On dit Faire le cheval d’Aristote, pour désigner une pénitence qui est imposée dans le jeu du gage touché, ou dans quelque autre jeu semblable, et qui consiste à prendre la posture d’un cheval, afin de recevoir sur son dos une dame qu’on doit promener ainsi dans le cercle où elle doit être embrassée par les joueurs. Cette pénitence est sans doute une allusion à l’usage symbolique d’après lequel le vassal ou le vaincu se mettait aux pieds du suzerain ou du vainqueur, une bride à la bouche et une selle sur le dos[1].

Quant à l’expression singulière par laquelle elle est désignée ici, elle doit son origine à un fabliau intitulé le Lai d’Aristote, dont voici le canevas[2].

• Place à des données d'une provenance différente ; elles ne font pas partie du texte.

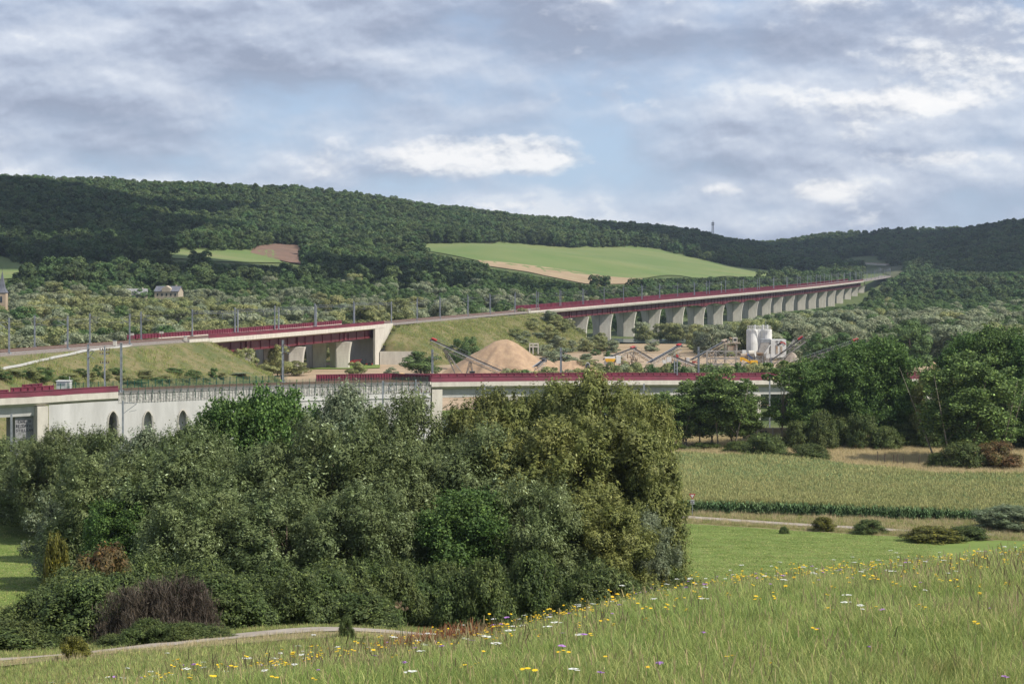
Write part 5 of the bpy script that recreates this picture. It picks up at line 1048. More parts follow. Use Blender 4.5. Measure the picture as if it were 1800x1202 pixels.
def leaves(C, Nrm, size, aspect, axis, rg):
    """rhombus leaves: centres, facing directions, sizes, long axis direction"""
    n = len(C); Nrm = Nrm / (np.linalg.norm(Nrm, axis=1)[:, None] + 1e-9)
    a = axis - (axis * Nrm).sum(1)[:, None] * Nrm; a /= np.linalg.norm(a, axis=1)[:, None] + 1e-9; b = np.cross(Nrm, a)
    L = size[:, None] * 0.5 * aspect; Wd = size[:, None] * 0.5
    V = np.stack([C - a * L, C + b * Wd + a * L * 0.1, C + a * L, C - b * Wd + a * L * 0.1], 1).reshape(-1, 3)
    return V, np.arange(4 * n).reshape(n, 4)
def sph(n, rg):
    v = rg.normal(size=(n, 3)); return v / np.linalg.norm(v, axis=1)[:, None]
def crown(name, seed, Ht, Rad, nleaf, lsize, mat, base=0.12, lobes=46, lobe_r=(0.16, 0.30), aspect=2.4, shape='round', axisup=0.3, loose=0.25, link=False, out=0.72, sub=6, trunk=None, low_r=1.0, spray=0.0):
    """crown made of leafy lobes grouped in boughs; returns mesh of leaves and the bough centres"""
    rg = np.random.default_rng(seed); L = []
    for k in range(lobes):
        t = (k + 0.5) / lobes; d = sph(1, rg)[0]; rr = rg.uniform(0.35, 1.0) ** 0.5
        z = base + (1 - base) * (0.5 + 0.5 * d[2] * rr) if shape != 'wide' else base + (1 - base) * (0.5 + 0.5 * d[2] * rr)
        f = (z - base) / (1 - base)
        if shape == 'round': prof = math.sqrt(max(0.03, 1 - (2 * f - 0.92) ** 2 / 1.18)) if f > 0.46 else 1.0 * (low_r + (1 - low_r) * f / 0.46)
        elif shape == 'column': prof = 0.62 * math.sqrt(max(0.05, 1 - (2 * f - 1) ** 2)) + 0.3
        elif shape == 'shrub': prof = math.sqrt(max(0.02, 1 - f ** 2))
        else: prof = math.sqrt(max(0.05, 1 - (1.7 * f - 0.9) ** 2))
        az = rg.uniform(0, 2 * math.pi); q = prof * math.sqrt(rg.uniform(0.12, 1.0)); r = rg.uniform(*lobe_r) * Rad
        r *= 1.15 - 0.35 * f
        q = max(0, q * Rad - r * 0.55); zz = min(z * Ht, Ht - r * 0.9)
        L.append((q * math.cos(az), q * math.sin(az), max(zz, r * 0.5), r))
    L = np.array(L); w = L[:, 3] ** 2; pick = rg.choice(len(L), nleaf, p=w / w.sum()); d = sph(nleaf, rg)
    # twiggy sub-clusters on each lobe so the outline is feathered
    S = sph(len(L) * sub, rg).reshape(len(L), sub, 3); S[..., 2] = np.abs(S[..., 2]) * 0.9 + S[..., 2] * 0.1; sidx = rg.integers(0, sub, nleaf)
    s = S[pick, sidx]; near = rg.random(nleaf) < 0.62
    dirv = np.where(near[:, None], s + d * 0.42, d); dirv /= np.linalg.norm(dirv, axis=1)[:, None]
    rad = rg.uniform(0.62, 1.0, nleaf) ** 0.6 * (1 + loose * near * rg.random(nleaf)); C = L[pick, :3] + dirv * (L[pick, 3] * rad)[:, None] * np.array([1, 1, 0.86])
    if spray:      # leafy shoots that stand out of each bough
        m_ = rg.random(nleaf) < spray; t_ = rg.random(nleaf) ** 1.3; sd = s + np.array([0, 0, 0.35]) + d * 0.10; C_s = L[pick, :3] + sd * (L[pick, 3] * (0.8 + 0.75 * t_))[:, None]
        C = np.where(m_[:, None], C_s, C); dirv = np.where(m_[:, None], sd / np.linalg.norm(sd, axis=1)[:, None], dirv)
    C[:, 2] = np.maximum(C[:, 2], 0.05)
    nrm = dirv * out + sph(nleaf, rg) * (1 - out) + np.array([0, 0, 0.15]); ax = dirv * 0.6 + sph(nleaf, rg) * 0.5 + np.array([0, 0, axisup])
    sz = lsize * rg.uniform(0.6, 1.35, nleaf)
    V, Q = leaves(C, nrm, sz, aspect, ax, rg)
    kz = Ht / np.percentile(V[:, 2], 99.6); kr = Rad / np.percentile(np.hypot(V[:, 0], V[:, 1]), 96); V = V * np.array([kr, kr, kz]); L[:, :3] *= np.array([kr, kr, kz])
    return V, Q, L
def trunk_mesh(seed, Ht, L, r0, fork=0.22, nb=12, stems=1, spread=0.6):
    rg = random.Random(seed); mb = MB(); idx = sorted(range(len(L)), key=lambda i: -L[i][3]); 
    for st in range(stems):
        bx, by = (rg.uniform(-spread, spread), rg.uniform(-spread, spread)) if stems > 1 else (0, 0)
        lean = (bx * 1.5 + rg.uniform(-.5, .5), by * 1.5 + rg.uniform(-.5, .5)); top = Ht * rg.uniform(0.72, 0.9)
        def tp(f): return Vector((bx + lean[0] * f, by + lean[1] * f, top * f - 0.3 * (1 - f)))
        mb.tube([tp(f) for f in (0, .06, .25, .5, .75, 1)], [r0 * 1.35, r0, r0 * .8, r0 * .55, r0 * .3, r0 * .07], 6)
        for k in range(nb // stems):
            l = L[idx[rg.randrange(min(len(idx), nb * 2))]]; f = rg.uniform(fork, 0.75); a = tp(f); b = Vector(l[:3]); m = a.lerp(b, 0.5) + Vector((rg.uniform(-.4, .4), rg.uniform(-.4, .4), 0.08 * (b - a).length))
            mb.tube([a, m, b], [r0 * .42 * (1.1 - f), r0 * .25 * (1.1 - f), r0 * 0.05], 5)
    return mb
belt_broad_m = leaf_mat('belt_broad_leaves', (0.072, 0.13, 0.04), (0.105, 0.165, 0.056), [(0, (.6, .66, .6)), (.35, (1, 1, 1)), (.7, (1.4, 1.35, 1.2)), (.93, (1.9, 1.8, 1.6))], scale=0.1, objvar=.2)
TREES = {}
def tree_kind(key, mat, barkm=None, r0=0.3, stems=1, nb=14, single=False, spread=0.6, variants=1, **k):
    TREES[key] = []
    for v in range(variants):
        kk = dict(k); sd = kk.pop('seed') + 101 * v; V_, Q_, L_ = crown(key, sd, kk.pop('Ht'), kk.pop('Rad'), kk.pop('nleaf'), kk.pop('lsize'), mat, **kk)
        tb = trunk_mesh(sd, k['Ht'], L_, r0, stems=stems, nb=nb, spread=spread)
        if single:
            n = len(V_); tv = np.array(tb.v, np.float32); tq = np.array([f if len(f) == 4 else (f[0], f[1], f[2], f[2]) for f in tb.f if len(f) == 4], np.int32) + n
            me = np_mesh('tree', np.concatenate([V_, tv]), np.concatenate([Q_, tq]), [mat, barkm or bark], mi=np.concatenate([np.zeros(len(Q_)), np.ones(len(tq))]))
            TREES[key].append((me, None, k['Ht'], k['Rad']))
        else:
            me = np_mesh('crown', V_, Q_, [mat]); to = tb.build('trunk', barkm or bark, smooth=True, link=False); TREES[key].append((me, to.data, k['Ht'], k['Rad']))
tree_kind('willow', willow_m, seed=1, Ht=14, Rad=6.2, nleaf=105000, lsize=0.115, variants=3, aspect=2.6, lobes=95, lobe_r=(0.12, 0.28), sub=22, loose=0.5, spray=.34, r0=0.34, nb=18)
tree_kind('willow_olive', willow_olive_m, seed=5, Ht=14, Rad=5.6, nleaf=95000, lsize=0.115, variants=2, aspect=2.5, lobes=100, lobe_r=(0.11, 0.25), sub=20, loose=0.5, spray=.36, r0=0.3, nb=18)
tree_kind('willow_silver', willow_silver_m, seed=12, Ht=12, Rad=5.6, nleaf=80000, lsize=0.12, variants=2, aspect=2.6, lobes=90, lobe_r=(0.12, 0.26), sub=20, loose=0.6, spray=.36, r0=0.3, nb=16)
tree_kind('broadleaf', broad_m, seed=21, Ht=14, Rad=5.6, nleaf=62000, lsize=0.19, variants=2, aspect=1.3, lobes=120, lobe_r=(0.10, 0.25), sub=14, loose=0.7, spray=.22, out=0.45, r0=0.32, nb=18)
tree_kind('ash', ash_m, bark_pale , seed=31, Ht=18, Rad=4.8, nleaf=34000, lsize=0.22, variants=3, aspect=1.4, lobes=130, lobe_r=(0.09, 0.22), sub=12, loose=0.8, spray=.25, shape='column', base=0.16, stems=4, nb=26, r0=0.13, out=0.4, spread=2.4)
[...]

Alexandre-le-Grand, épris d’une jeune et belle Indienne, semblait avoir perdu le goût des conquêtes. Ses guerriers en murmuraient, mais aucun d’eux n’était assez hardi pour lui en exprimer le mécontentement général. Son précepteur Aristote s’en chargea : il lui représenta qu’il ne convenait pas à un

  1. L’histoire offre plusieurs exemples de cet usage, depuis le fils du malheureux Psammenit, qui fut envoyé au supplice avec un mors dans la bouche par ordre de Cambyse, jusqu’à Hugues de Châlons qui, reconnaissant son impuissance contre l’armée des Normands, alla trouver le jeune duc Richard qui la commandait et se roula à ses pieds en signe de soumission, avec une selle de cheval sur ses épaules. C’est en vertu d’un pareil usage que Eustache de Saint-Pierre et cinq autres bourgeois de Calais se présentèrent à Édouard III, roi d’Angleterre, avec la corde au cou.
  2. Le Lai d’Aristote, attribué à Henri d’Andelys, trouvère du treizième siècle, est un conte tiré d’un auteur arabe qui l’a intitulé : Le Visir sellé et bridé. L’usage absurde de substituer Aristote à un visir est venu, suivant J. M. Chenier, de l’autorité même qu’Aristote avait acquise dans les écoles du treizième siècle.